When that is the case, she says, they are forced to take more risks. Punters don’t want their registration caught on camera so Tracey and her friends have to take them to places where they can’t be identified. Darker places where there are less people, where it isn’t safe. As Tracey puts it: “The kind of place an attacker would like.”

From talking to experts and the girls on the street, it is obvious that problems with CCTV systems arise when they are used to penalise sex-workers rather than protect them.

Geraldine Flanagan, National Information and participation officer at the UK Network of Sex Projects, says: “The CCTV camera is not the problem in itself, the concern is the attitudes behind the camera. If it is part of a heavy police enforcement programme then the worry is that it will disperse sex workers and force them to work in unsafe areas, making them more vulnerable.”

Tracey, sporting a baker-boy cap and pigtails, doesn’t disguise her fear. “I’m scared. I’m scared for me, I’m scared for my girls as well. We're family, we're a unit. When one of us gets murdered it hurts. This camera is in the wrong place - don't put them where things work, put them where they don't work. Put them by the canals. Even better, why don't we just make it cost effective all round and legalise it [prostitution].”

A few moments later, Tracey is joined by Linda. Suffering from deep vein thrombosis and painfully thin, she draws up a chair by the table. Linda explains that in her efforts to escape CCTV she ended up in Hendon last night. “The cameras make it uncomfortable for us, you don’t go where it’s safe, you don’t know the haunts. But I have to because I’m known around here.”
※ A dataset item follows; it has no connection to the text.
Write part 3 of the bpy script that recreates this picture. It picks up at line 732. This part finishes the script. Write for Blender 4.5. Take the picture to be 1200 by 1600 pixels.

The CCTV cameras also come between the outreach project and the sex workers. New Horizons Youth Centre has been sending staff like Allison and Claire on to the streets since 1968. They target women working on the street, providing condoms, safety advice and access to a drop-in centre at their premises on Chalton Street. They claim CCTV has made their job harder as it is more difficult to find the women who need their help. Claire says: “It’s frustrating, because they’re still working, but we can’t find them. I don’t think the cameras are going to work. If something happens the police are not going to get there immediately, are they? It’s more of an observation thing.”

Despite assurances from the authorities that the cameras are there to catch kerb-crawlers, Tracey and Linda agree that it is they, rather than their clients, who are targeted. Tracey recalls many incidents with violent punters in which police have “put words into [the punter’s] mouth to help them walk away” - despite her obvious distress and bloodied face.

In between a sandwich and a cigarette Linda chips in with a story about a mutual friend: “Rachel got caught on camera and got an £80 fine on the spot. If she doesn’t pay that within a certain amount of time she’ll end up in jail. And the community police were giggling away telling me about it, saying ‘we had to come in today and watch Rachel for 25 minutes taking it up the bum’. And afterwards she peed on the street and she got an extra £20 for that.”

Allison asks what penalty the punter was given. “Nothing. How are they going to find him? They know her face. They just watch the film and then they hand her the fine.” And what does Linda think about this? “Don’t do nothing under the camera, don’t take the risk.”

There are no quick fix solutions to the issues surrounding the safety of sex workers. Throughout the interview Tracey talks movingly of a family she is determined to protect. As for the CCTV cameras, Tracey says: “You can always tell where you’re going when you look back and see what’s changed. Nothing. Nothing’s changed since my friends were found chopped up in bin bags and in dustbins and in canals in suitcases. These things touch our lives. They’re real. They happen to real people. And we’re not just statistics. This is how we manage.”

The names of the sex workers have been changed to protect their identities.